Data extract:
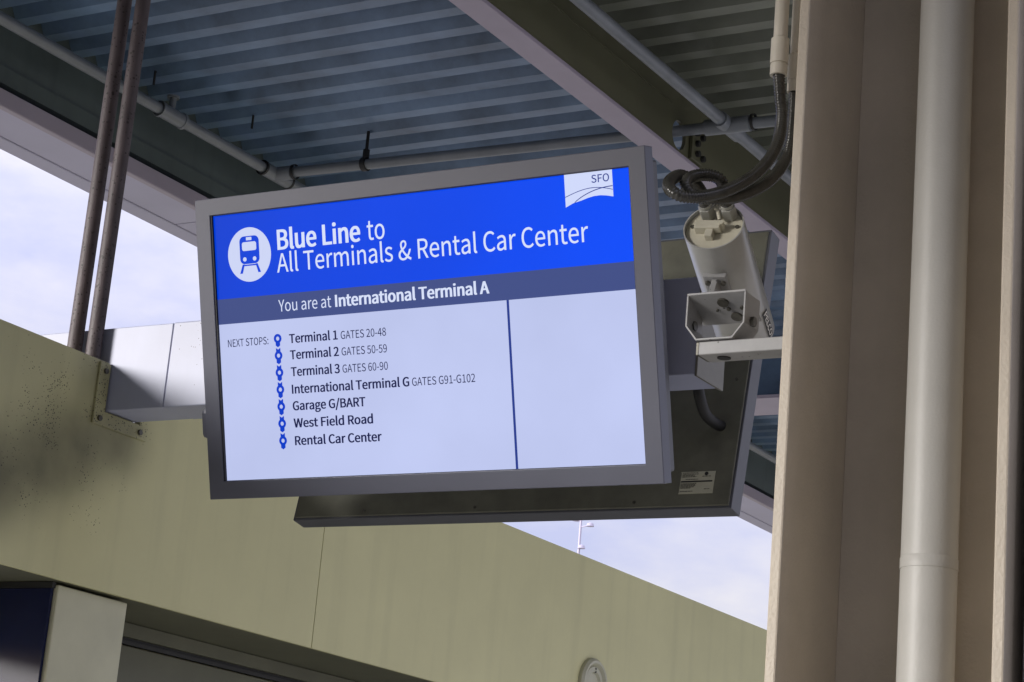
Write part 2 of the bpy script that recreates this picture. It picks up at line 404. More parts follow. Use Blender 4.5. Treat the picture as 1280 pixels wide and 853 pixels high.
bm = bmesh.new(); cyl(bm, (-4.75, 5.30, PZ), (-4.75, 5.42, PZ), 0.0265, n=20)
collar(bm, (-4.75, 5.30, PZ), (0, 1, 0), 0.029, 0.014); collar(bm, (-4.75, 5.42, PZ), (0, 1, 0), 0.029, 0.014)
child("coupling", bm, M['pipe_grey'], sp, smooth=True)
bm = bmesh.new(); cyl(bm, (-4.75, 5.36, PZ + 0.02), (-4.75, 5.36, PZ + 0.065), 0.012, n=12); cyl(bm, (-4.75, 5.36, PZ + 0.062), (-4.75, 5.36, PZ + 0.070), 0.022, n=14)
child("sprinkler_head", bm, M['pipe_grey'], sp, smooth=True)
for (p, d) in (((-4.66, 5.9715, PZ), (1, 0.036, 0)), ((-4.75, 5.895, PZ), (0, 1, 0)), ((-4.75, 6.055, PZ), (0, 1, 0))):
    bm = bmesh.new(); collar(bm, p, d, 0.0285, 0.010); child("collar", bm, M['black'], sp, smooth=True)
def hanger(root, x, y, z, r):
    bm = bmesh.new(); N = 24
    lathe(bm, Vector((x - 0.010, y, z)), (1, 0.03, 0), [(0, r), (0, r + 0.006), (0.020, r + 0.006), (0.020, r)], n=N)
    cyl(bm, (x, y, z + r), (x, y, z + r + 0.035), 0.013, n=10)
    cyl(bm, (x, y, z + r + 0.03), (x, y, DECK + 0.002), 0.006, n=8)
    child("pipe_hanger", bm, M['black'], root, smooth=True)
hanger(sp, -4.355, 5.983, PZ, PR_)
hanger(sp, -4.75, 1.0, PZ, PR_)
sp2 = empty("sprinkler_pipe", (-2.96, 6.0, PZ), "grey olive sprinkler pipe running beside the channel beam to a tee near the web hole", "pipe")
child("main_pipe", CY((-2.945, -6, PZ), (-2.945, 24, PZ), PR_ * 1.05, n=20), M['pipe_grey'], sp2, smooth=True)
bm = bmesh.new(); cyl(bm, (-2.945, 5.98, PZ), (-2.945, 6.13, PZ), 0.0275, n=20); cyl(bm, (-3.02, 6.035, PZ - 0.003), (-2.86, 6.04, PZ - 0.003), 0.0275, n=20)
child("tee_fitting", bm, M['pipe_grey'], sp2, smooth=True)
bm = bmesh.new(); collar(bm, (-2.85, 6.042, PZ), (1, 0.036, 0), 0.0285, 0.010); child("collar", bm, M['black'], sp2, smooth=True)

for (x, y), lab in (((-4.760, 5.262), "dark wire tab hanging from the blue roof deck near the two vertical rods"), ((-4.676, 5.714), "dark wire tab hanging from the blue roof deck near the pipe tee")):
    tag(link("wire_tab", B(x - 0.002, x + 0.002, y - 0.004, y + 0.004, DECK - 0.05, DECK + 0.002), M['black']), lab, "wire tab", "wire tabs under the roof deck")

# ------------------------------------------------------------------ header wall over the platform doors (along Y)
WX, WT, WB = -3.44, 2.855, 2.32
hd = empty("header_wall", (WX, 5, WB), "long olive header wall over the platform doors, below and behind the display", "wall")
def yzpoly(pts, x0, x1): return PR(pts, 0, x0, x1)
ny0, ny1, nz0 = 3.786, 3.914, 2.734
child("cladding_panel", yzpoly([(0.6, WB), (4.722, WB), (4.722, WT), (ny1, WT), (ny1, nz0), (ny0, nz0), (ny0, WT), (0.6, WT)], WX - 0.012, WX), M['header'], hd)
child("cladding_panel", yzpoly([(4.725, WB), (9.2, WB), (9.2, WT), (4.725, WT)], WX - 0.012, WX), M['header'], hd)
child("cladding_panel", yzpoly([(9.203, WB), (22, WB), (22, WT), (9.203, WT)], WX - 0.012, WX), M['header'], hd)
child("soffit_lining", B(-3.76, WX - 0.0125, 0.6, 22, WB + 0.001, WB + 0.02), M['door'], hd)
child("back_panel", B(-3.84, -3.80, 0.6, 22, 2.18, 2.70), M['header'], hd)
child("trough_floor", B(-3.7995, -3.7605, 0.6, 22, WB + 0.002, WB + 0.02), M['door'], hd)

dp = tag(link("door_post", B(-3.79, -3.47, 3.751, 3.998, 0.001, WB - 0.006), M['post'], bevel=0.003), "pale olive door post at the bottom left, under the header wall", "post")
gl = empty("glass_side_panel", (-3.62, 3.744, 0), "dark blue tinted glass panel beside the pale door post in the bottom left corner", "glass panel")
child("pane", B(-3.775, -3.482, 3.741, 3.7495, 0.02, 2.304), M['tinted'], gl)
child("top_rail", B(-3.775, -3.478, 3.7385, 3.750, 2.305, WB - 0.001), M['door_dark'], gl)
dr = empty("platform_door", (-3.75, 5.5, 0), "dark olive platform door leaf recessed right of the pale post under the header wall", "door")
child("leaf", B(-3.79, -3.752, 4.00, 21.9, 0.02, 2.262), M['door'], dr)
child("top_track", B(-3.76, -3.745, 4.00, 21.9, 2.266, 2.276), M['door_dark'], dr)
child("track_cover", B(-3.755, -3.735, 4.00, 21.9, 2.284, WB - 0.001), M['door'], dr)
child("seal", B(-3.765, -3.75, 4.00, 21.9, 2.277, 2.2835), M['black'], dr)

# round fixture on the header
fx = empty("round_door_light", (WX, 6.295, 2.445), "cream round fixture with two dark dots set on the header wall, bottom centre", "door light")
child("ring", LA((WX + 0.0005, 6.295, 2.445), (1, 0, 0), [(0, 0.088), (0.012, 0.088), (0.020, 0.080), (0.020, 0.072), (0.010, 0.064), (0.003, 0.06)]), M['fixture'], fx, smooth=True)
child("lens", LA((WX + 0.001, 6.295, 2.445), (1, 0, 0), [(0.001, 0.0645), (0.012, 0.060), (0.014, 0.044), (0.006, 0.038), (0.004, 0.0)]), M['fixture'], fx, smooth=True)
for dz in (0.054, 0.044):
    child("screw", CY((WX + 0.010, 6.298, 2.445 + dz), (WX + 0.0155, 6.298, 2.445 + dz), 0.0038, n=10), M['ink'], fx)

# ------------------------------------------------------------------ support beam with wall plate
sb = empty("support_beam", (-3.44, 3.85, 2.74), "white square tube beam sticking out of the header wall to carry the displays", "beam")
bm = bmesh.new(); box(bm, -3.262, -1.885, 3.79, 3.905, 2.738, 2.946)
child("tube", bm, M['white_beam'], sb, bevel=0.003)
child("tube_end", B(-4.30, -3.264, 3.791, 3.904, 2.739, 2.945), M['white_beam'], sb, bevel=0.002)
wp = child("wall_plate", yzpoly([(3.748, 2.700), (3.945, 2.700), (3.945, 2.85), (ny1 + 0.001, 2.85), (ny1 + 0.001, nz0 + 0.001), (ny0 - 0.001, nz0 + 0.001), (ny0 - 0.001, 2.85), (3.748, 2.85)], WX + 0.0005, WX + 0.007), M['header'], sb, bevel=0.0015)
for y, z in ((3.767, 2.83), (3.767, 2.715), (3.915, 2.716)):
    bm = CY((WX + 0.006, y, z), (WX + 0.013, y, z), 0.007, n=6); bm.transform(sb.matrix_basis.inverted()); link("bolt", bm, M['bolt'], wp)
child("end_plate", B(-1.884, -1.878, 3.785, 3.91, 2.733, 2.951), M['plate_grey'], sb, bevel=0.001)
bm = bmesh.new(); cyl(bm, (-3.10, 3.83, 2.946), (-3.10, 3.83, 2.958), 0.012, n=6)
child("bolt", bm, M['black'], sb)

# ------------------------------------------------------------------ two vertical hanger rods
for i, (x, lab) in enumerate(((-3.543, "left one of two rust specked vertical rods hanging beside the support beam"), (-3.481, "right one of two rust specked vertical rods hanging beside the support beam"))):
    o = link("hanger_rod", CY((0, 0, 0), (0, 0, DECK - 2.45), 0.0185, n=24), M['rod'], smooth=True)
    o.location = (x, 3.768, 2.45); tag(o, lab, "rod", "hanger rods by the support beam")

# ------------------------------------------------------------------ front display
W, H = 1.13, 0.67
TILT = math.radians(15.987)
def disp_matrix(x0, yt, zt, tilt):
    # local x along the display, local y away from the viewer, local z up the panel; origin at bottom left corner
    z = Vector((0, -math.sin(tilt), math.cos(tilt))); y = Vector((0, math.cos(tilt), math.sin(tilt)))
    o = Vector((x0, yt, zt)) - z * H
    return Matrix(((1, 0, 0, o.x), (0, y.y, z.y, o.y), (0, y.z, z.z, o.z), (0, 0, 0, 1)))
fd = empty("information_display", label="lit information display listing the Blue Line stops in a grey frame", cat="display",
           mw=disp_matrix(-3.0343, 3.5402, 3.1413, TILT))
def frame_bm(x0, x1, z0, z1, u0, u1, v0, v1, y0, y1):
    bm = bmesh.new()
    o = [(x0, z0), (x1, z0), (x1, z1), (x0, z1)]; i = [(u0, v0), (u1, v0), (u1, v1), (u0, v1)]
    V = lambda p, y: bm.verts.new((p[0], y, p[1]))
    of, if_, ob, ib = [V(p, y0) for p in o], [V(p, y0) for p in i], [V(p, y1) for p in o], [V(p, y1) for p in i]
    for k in range(4):
        j = (k + 1) % 4
        bm.faces.new((of[k], of[j], if_[j], if_[k])); bm.faces.new((ob[k], ib[k], ib[j], ob[j]))
        bm.faces.new((of[k], ob[k], ob[j], of[j])); bm.faces.new((if_[k], if_[j], ib[j], ib[k]))
    return bm
u0, u1, v0, v1 = 0.0405, 1.0915, 0.038, 0.6305       # screen opening (from top left)
link("bezel", frame_bm(0, W, 0, H, u0, u1, H - v1, H - v0, 0.0, 0.034), M['bezel'], fd, bevel=0.0015)
link("housing", B(0.02, W - 0.02, 0.035, 0.095, 0.02, H - 0.02), M['housing'], fd, bevel=0.006)
scr = link("screen", B(u0 - 0.003, u1 + 0.003, 0.009, 0.030, H - v1 - 0.003, H - v0 + 0.003), M['px_white'], fd)
link("screen_gasket", frame_bm(u0 + 0.0003, u1 - 0.0003, H - v1 + 0.0003, H - v0 - 0.0003, u0 + 0.0035, u1 - 0.0012, H - v1 + 0.0012, H - v0 - 0.0012, 0.0025, 0.0088), M['black'], fd)
link("mount_box", B(-0.044, 0.018, 0.0345, 0.075, 0.135, 0.205), M['bezel'], fd, bevel=0.012)

SY = 0.009
def flat(name, polys, mat, d=0.0007, parent=None, t=0.0004):
    """polygons (u, v from the display's top left) as thin raised graphics on the screen"""
    bm = bmesh.new()
    for p in polys:
        prism(bm, [(u, H - v) for u, v in p], 1, SY - d - t, SY - d)
    return link(name, bm, mat, parent or scr)
def rect(a, b, c, d_): return [(a, b), (c, b), (c, d_), (a, d_)]
def circle(cu, cv, ru, rv=None, n=40, a0=0, a1=360):
    rv = ru if rv is None else rv
    return [(cu + ru * math.cos(math.radians(a0 + (a1 - a0) * k / n)), cv + rv * math.sin(math.radians(a0 + (a1 - a0) * k / n))) for k in range(n + (0 if a1 - a0 == 360 else 1))]
def rrect(a, b, c, d_, r):
    return (circle(c - r, d_ - r, r, n=6, a0=0, a1=90) + circle(a + r, d_ - r, r, n=6, a0=90, a1=180) + circle(a + r, b + r, r, n=6, a0=180, a1=270) + circle(c - r, b + r, r, n=6, a0=270, a1=360 - 1e-3))
flat("header_band", [rect(u0 - 0.002, v0 - 0.002, u1 + 0.002, 0.226)], M['px_blue'])
flat("location_band", [rect(u0 - 0.002, 0.226, u1 + 0.002, 0.282)], M['px_band'])
flat("divider_line", [rect(0.7895, 0.282, 0.7950, v1 + 0.002)], M['px_line'])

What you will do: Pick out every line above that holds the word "leaf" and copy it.

Response to this task:
dr = empty("platform_door", (-3.75, 5.5, 0), "dark olive platform door leaf recessed right of the pale post under the header wall", "door")
child("leaf", B(-3.79, -3.752, 4.00, 21.9, 0.02, 2.262), M['door'], dr)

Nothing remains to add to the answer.